Article written by Amy Webb for the Harvard Business Review on July 30, 2019.
I recently helped a large industrial manufacturing company with its strategic planning process. With so much uncertainty surrounding autonomous vehicles, 5G, robotics, global trade, and the oil markets, the company’s senior leaders needed a set of guiding objectives and strategies linking the company’s future to the present day. Before our work began in earnest, executives had already decided on a title for the initiative: Strategy 2030.
I was curious to know why they chose that specific year-2030-to benchmark the work. After all, the forces affecting the company were all on different timelines: changes in global trade were immediate concerns, while the field of robotics will have incremental advancements, disappointments, and huge breakthroughs, sometimes years apart. Had the executives chose the year 2030 because of something unique to the company happening 11 years form today?
The reason soon became clear. They’d arbitrarily picked the year 2030, a nice round number, because it gave them a sense of control over an uncertain future. It also made for good communication. “Strategy 2030” could be easily understood by employees, customers, and competitors, and it would align with the company’s messaging about their hopes for the future. Plus, when companies go through their longer-term planning processes, they often create linear timelines marked by years ending in either 0s or 5s. Your brain can easily count in fives, while it takes a little extra work to count in 4s or 6s.

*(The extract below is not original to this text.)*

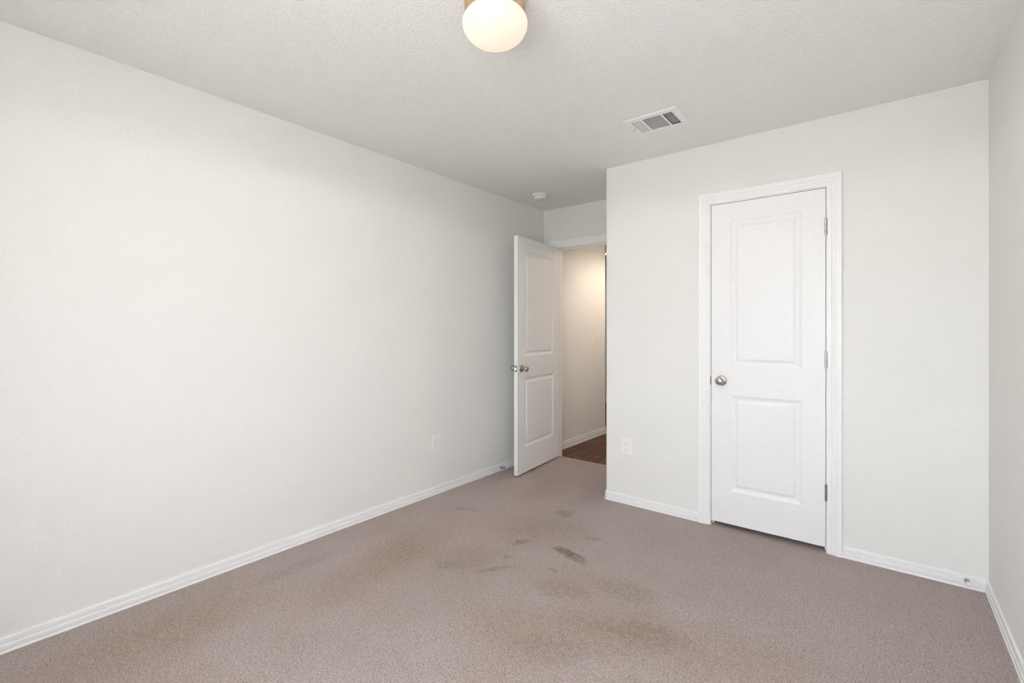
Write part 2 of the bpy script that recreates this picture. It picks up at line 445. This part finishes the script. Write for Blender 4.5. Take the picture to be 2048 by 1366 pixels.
# strike plate on the closet jamb, with its lip wrapping the jamb edge
bm = bmesh.new(); box(bm, DX0 - 0.0035, DX0 + 0.0012, -0.0025, 0.030, 0.897, 0.953, 0.0005); obj('strike_plate', bm, M_NICKEL, t1)['label'] = 'satin nickel strike plate'
bm = bmesh.new(); casing(bm, EX0 - RV, EX1 + RV, EZ + RV, YF, -1); casing(bm, EX0 - RV, EX1 + RV, EZ + RV, YF + WT, 1)
t2 = struct('trim_2', bm, M_TRIM, 'white moulded casing around the open bedroom doorway', 'door casing')
bm = bmesh.new(); jamb(bm, EX0, EX1, EZ, YF - 0.0005, YF + WT + 0.0005, (YF + 0.040, YF + 0.075)); obj('jamb', bm, M_TRIM, t2)

# ------------------------------------------------------------------ two-panel doors
STICK = [(0.0, 0.0), (0.0015, 0.0018), (0.004, 0.0030), (0.018, 0.0080), (0.021, 0.0086), (0.027, 0.0086), (0.030, 0.0080), (0.0415, 0.0034), (0.0425, 0.0022), (0.0450, 0.0018)]
def leaf(wd, ht, th, px, panels):
    """door slab x 0..wd, y 0..th, z 0..ht with moulded panels pressed into both faces."""
    bm = bmesh.new(); zs = [0] + [z for p in panels for z in p] + [ht]; xs = [0, px, wd - px, wd]
    for y, s in ((0, 1), (th, -1)):
        for i in range(3):
            for j in range(len(zs) - 1):
                a, b, c, d = xs[i], xs[i + 1], zs[j], zs[j + 1]
                if i == 1 and j % 2 == 1:
                    prev = None
                    for o, dp in STICK:
                        cur = [bm.verts.new(p) for p in ((a + o, y + s * dp, c + o), (b - o, y + s * dp, c + o), (b - o, y + s * dp, d - o), (a + o, y + s * dp, d - o))]
                        if prev:
                            for k in range(4): bm.faces.new([prev[k], prev[(k + 1) % 4], cur[(k + 1) % 4], cur[k]])
                        prev = cur
                    bm.faces.new(prev)
                else:
                    bm.faces.new([bm.verts.new(p) for p in ((a, y, c), (b, y, c), (b, y, d), (a, y, d))])
    for j in range(len(zs) - 1):
        for x in (0, wd): bm.faces.new([bm.verts.new(p) for p in ((x, 0, zs[j]), (x, th, zs[j]), (x, th, zs[j + 1]), (x, 0, zs[j + 1]))])
    for i in range(3):
        for z in (0, ht): bm.faces.new([bm.verts.new(p) for p in ((xs[i], 0, z), (xs[i + 1], 0, z), (xs[i + 1], th, z), (xs[i], th, z))])
    return bm

ROSE = [(0, 0), (0.0325, 0), (0.0325, 0.002), (0.0315, 0.0045), (0.028, 0.0068), (0.020, 0.0085), (0.0130, 0.0095), (0.0120, 0.012)]
KNOB = [(0.0120, 0.012), (0.0118, 0.024), (0.0128, 0.028), (0.0170, 0.0315), (0.0220, 0.0355), (0.0250, 0.041), (0.0262, 0.047), (0.0256, 0.053), (0.0236, 0.0585), (0.0200, 0.0620),
        (0.0150, 0.0640), (0.0080, 0.0652), (0, 0.0655)]
def knob(parent, x, y, z, ny):
    """door knob standing out along ny (+-1) on the leaf's own y axis."""
    Mx = Matrix.Translation((x, y, z)) @ Matrix.Rotation(R(90) if ny < 0 else R(-90), 4, 'X')
    bm = bmesh.new(); lathe(bm, KNOB, 40, Mx); k = obj('door_knob', bm, M_NICKEL, parent, True); k['label'] = 'round satin nickel door knob'
    bm = bmesh.new(); lathe(bm, ROSE, 40, Mx); obj('rosette', bm, M_NICKEL, k, True)
    return k
def hinge(parent, x, y, z, hh=0.092):
    e = empty('hinge'); e.parent = parent; e['label'] = 'satin nickel butt hinge'
    bm = bmesh.new()
    n = 5; g = 0.0008; seg = hh / n
    for k in range(n):
        z0 = z - hh / 2 + k * seg
        lathe(bm, [(0, z0 + g / 2), (0.0058, z0 + g / 2), (0.0064, z0 + g / 2 + 0.0006), (0.0064, z0 + seg - g / 2 - 0.0006), (0.0058, z0 + seg - g / 2), (0, z0 + seg - g / 2)], 16, Matrix.Translation((x, y, 0)))
    lathe(bm, [(0, z - hh / 2 - 0.003), (0.003, z - hh / 2 - 0.003), (0.0042, z - hh / 2), (0.0042, z + hh / 2), (0.003, z + hh / 2 + 0.003), (0, z + hh / 2 + 0.003)], 16, Matrix.Translation((x, y, 0)))
    obj('hinge_barrel', bm, M_NICKEL, e, True)
    bm = bmesh.new(); box(bm, x - 0.0014, x - 0.0002, y, y + 0.034, z - hh / 2, z + hh / 2); box(bm, x + 0.0002, x + 0.0014, y, y + 0.034, z - hh / 2, z + hh / 2)
    obj('hinge_leaf', bm, M_NICKEL, e)
    return e

# closed closet door
GAP = 0.0032; DB = 0.030; LW = DX1 - DX0 - 2 * GAP; LH = DZ - GAP - DB
PAN = [(0.2375 - DB, 0.8386 - DB), (1.0222 - DB, 1.9315 - DB)]
d1 = obj('door_1', leaf(LW, LH, 0.035, 0.1135, PAN), M_DOOR, loc=(DX0 + GAP, 0.001, DB))
tag(d1, 'closed narrow white two panel closet door', 'door', kind='structure')
knob(d1, 0.0605, 0.0, 0.928 - DB, -1)
for zc in (1.829, 1.082, 0.3375): hinge(d1, LW + GAP / 2 + 0.001, -0.0058, zc - DB)

# open bedroom door: hung on the jamb next to the blank wall, swung into the room
PIN = (EX0 + 0.002, YF - 0.004); OPEN = 84.6; LW2 = 0.760; DB2 = 0.018; LH2 = EZ - GAP - DB2
d2 = obj('door_2', leaf(LW2, LH2, 0.035, 0.118, [(0.2375 - DB2, 0.8386 - DB2), (1.0222 - DB2, 1.9315 - DB2)]), M_DOOR,
         loc=(PIN[0], PIN[1], DB2), rot=(0, 0, -R(OPEN)))
tag(d2, 'white two panel bedroom door standing open against the long wall', 'door', kind='structure')
knob(d2, LW2 - 0.060, 0.035, 0.920 - DB2, 1); knob(d2, LW2 - 0.060, 0.0, 0.920 - DB2, -1)
bm = bmesh.new(); box(bm, LW2 - 0.001, LW2 + 0.0012, 0.0055, 0.0295, 0.892 - DB2, 0.949 - DB2, 0.0005); lp = obj('latch_plate', bm, M_NICKEL, d2); lp['label'] = 'satin nickel latch plate on the door edge'
bm = bmesh.new()
prof = [(LW2 + 0.001, 0.0105), (LW2 + 0.011, 0.0115), (LW2 + 0.003, 0.0245), (LW2 + 0.001, 0.0245)]
lo = [bm.verts.new((x, y, 0.912 - DB2)) for x, y in prof]; hi = [bm.verts.new((x, y, 0.928 - DB2)) for x, y in prof]
for i in range(4): bm.faces.new([lo[i], lo[(i + 1) % 4], hi[(i + 1) % 4], hi[i]])
bm.faces.new(lo); bm.faces.new(hi); obj('latch_bolt', bm, M_NICKEL, lp)

# ------------------------------------------------------------------ window in the back wall
bm = bmesh.new()
slab(bm, WX0, WX1, WZ0, WZ1, YB - 0.10, YB - 0.045, [(WX0 + 0.045, (WX0 + WX1) / 2 - 0.025, WZ0 + 0.045, WZ1 - 0.045), ((WX0 + WX1) / 2 + 0.025, WX1 - 0.045, WZ0 + 0.045, WZ1 - 0.045)], XZ(0))
w1 = struct('window_1', bm, M_TRIM, 'white framed window behind the viewer', 'window')
bm = bmesh.new(); box(bm, WX0 - 0.03, WX1 + 0.03, YB - 0.045, YB + 0.03, WZ0 - 0.02, WZ0, 0.003); obj('window_sill', bm, M_TRIM, w1)
for a, b in ((WX0 + 0.045, (WX0 + WX1) / 2 - 0.025), ((WX0 + WX1) / 2 + 0.025, WX1 - 0.045)):
    bm = bmesh.new(); box(bm, a, b, YB - 0.075, YB - 0.071, WZ0 + 0.045, WZ1 - 0.045); obj('pane', bm, M_PANE, w1)

# ------------------------------------------------------------------ ceiling lights
def dome_light(name, x, y, label, group, mat, watts, col, rb=0.109, rg=0.117):
    t = empty(name, (x, y, H)); tag(t, label, 'ceiling light', group)
    bm = bmesh.new()
    lathe(bm, [(rb - 0.030, -0.046), (rb - 0.006, -0.046), (rb, -0.043), (rb + 0.0005, -0.034), (rb - 0.004, -0.031), (rb - 0.004, -0.026), (rb, -0.023), (rb, -0.004), (rb - 0.004, -0.0002), (0, -0.0002)], 64)
    b = obj('lamp_base', bm, M_BRASS, t, True); b['label'] = 'warm nickel fitter ring'
    bm = bmesh.new(); P = [(0, -0.170)]
    zc, bz = -0.094, 0.076
    for k in range(1, 33):
        a = -math.pi / 2 + k / 32 * math.radians(128)
        P.append((rg * (math.cos(a) ** (1.1 if a < 0 else 1.0)), zc + (bz if a < 0 else 0.060) * math.sin(a)))
    P.append((rb - 0.032, -0.044))
    lathe(bm, P, 64); g = obj('lamp_shade', bm, mat, t, True); g['label'] = 'lit opal glass globe'
    l = bpy.data.lights.new(name + '_bulb', 'SPOT'); l.energy = watts; l.color = col; l.shadow_soft_size = rg + 0.010
    l.spot_size = R(178); l.spot_blend = 0.12          # the metal pan keeps the light off the ceiling
    lo = bpy.data.objects.new(name + '_bulb', l); C.objects.link(lo); lo.parent = t; lo.location = (0, 0, -0.112)
    return t
dome_light('ceiling_light', 1.574, -1.8666, 'lit opal glass mushroom light at the top of the picture', None, M_GLOBE, LAMP_WATTS, LAMP_COL)
def downlight(x, y, label, watts, col):
    t = empty('recessed_light', (x, y, H)); tag(t, label, 'ceiling light')
    bm = bmesh.new(); lathe(bm, [(0.070, -0.0095), (0.082, -0.0090), (0.092, -0.0050), (0.094, -0.0002), (0.066, -0.0002), (0.066, -0.0070), (0.070, -0.0095)], 48); obj('trim_ring', bm, M_PLASTIC, t, True)
    bm = bmesh.new(); lathe(bm, [(0, -0.020), (0.030, -0.0185), (0.052, -0.0145), (0.066, -0.0085), (0.066, -0.001), (0, -0.001)], 48); g = obj('lens', bm, M_LENS, t, True); g['label'] = 'lit frosted lens'
    l = bpy.data.lights.new('recessed_light_bulb', 'SPOT'); l.energy = watts; l.color = col; l.shadow_soft_size = 0.055; l.spot_size = R(166); l.spot_blend = 0.5
    lo = bpy.data.objects.new('recessed_light_bulb', l); C.objects.link(lo); lo.parent = t; lo.location = (0, 0, -0.085)
    return t
downlight(0.94, 2.02, 'recessed ceiling light of the hall just past the doorway', HALL_WATTS, HALL_COL)
downlight(-0.69, 3.45, 'tiny bright ceiling light in the dim gap beside the closet wall corner', FAR_WATTS, HALL_COL)

# ------------------------------------------------------------------ smoke detector
t = empty('smoke_detector', (0.302, 0.235, H)); tag(t, 'round white smoke detector on the ceiling above the open door', 'smoke detector')
bm = bmesh.new(); lathe(bm, [(0, -0.017), (0.060, -0.017), (0.0665, -0.014), (0.068, -0.010), (0.068, -0.002), (0.067, 0), (0, 0)], 48); obj('mounting_plate', bm, M_PLASTIC, t, True)
bm = bmesh.new(); lathe(bm, [(0, -0.046), (0.030, -0.046), (0.040, -0.044), (0.0475, -0.038), (0.0515, -0.028), (0.0520, -0.022), (0.050, -0.020), (0.046, -0.0195), (0.046, -0.0165), (0, -0.0165)], 48)
body = obj('detector_body', bm, M_PLASTIC, t, True)
bm = bmesh.new(); lathe(bm, [(0, -0.049), (0.010, -0.0488), (0.0115, -0.0475), (0.0118, -0.046), (0, -0.0455)], 24, Matrix.Translation((0.014, -0.014, 0))); obj('test_button', bm, M_PLASTIC, body, True)
bm = bmesh.new(); lathe(bm, [(0.0300, -0.0464), (0.0335, -0.0464), (0.0335, -0.0440), (0.0300, -0.0440), (0.0300, -0.0464)], 40); obj('vent_ring', bm, M_DAMPER, body, True)
for a in (R(-20), R(-130)):
    bm = bmesh.new(); lathe(bm, [(0, -0.0016), (0.0028, -0.0012), (0.0030, 0.0012), (0, 0.0014)], 12, Matrix.Translation((0.0500 * math.cos(a), 0.0500 * math.sin(a), -0.0335))); obj('indicator_lamp', bm, M_SLOT, body)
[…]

Nice, linear timelines offer a certain amount of assurance: that events can be preordained, chaos can be contained, and success can be plotted and guaranteed. Of course, the real world we all inhabit is a lot messier. Regulatory actions or natural disasters are wholly outside of your control, while other factors-workforce development, operations, new product ideas-are subject to layers of decisions made throughout your organization. As all those variables collide, they shape the horizon.
Chief strategy officers and those responsible for choosing the direction of their organizations are often asked to facilitate “visioning” meetings. This helps teams brainstorm ideas, but it isn’t a substitute for critical thinking about the future. Neither are the one, three, or five year strategic plans that have become a staple within most organizations, though they are useful for addressing short-term operational goals. Deep uncertainty merits deep questions, and the answers aren’t necessarily tied to a fixed date in the future. Where do you want to have impact? What it will take to achieve success? How will the organization evolve to meet challenges on the horizon? These are the kinds of deep, foundational questions that are best addressed with long-term planning.
Why We Avoid Long-Term Timelines
As a quantitative futurist, my job is to investigate the future using data-driven models. My observation is that leadership teams get caught in a cycle of addressing long-term risk with rigid, short-term solutions, and in the process they invite entropy. Teams that rely on traditional linear timelines get caught in a cycle of tactical responses to what feels like constant being foisted upon them from outside forces. Over time, those tactical responses-which take significant internal alignment and effort-drain the organization’s resources and make them vulnerable to disruption.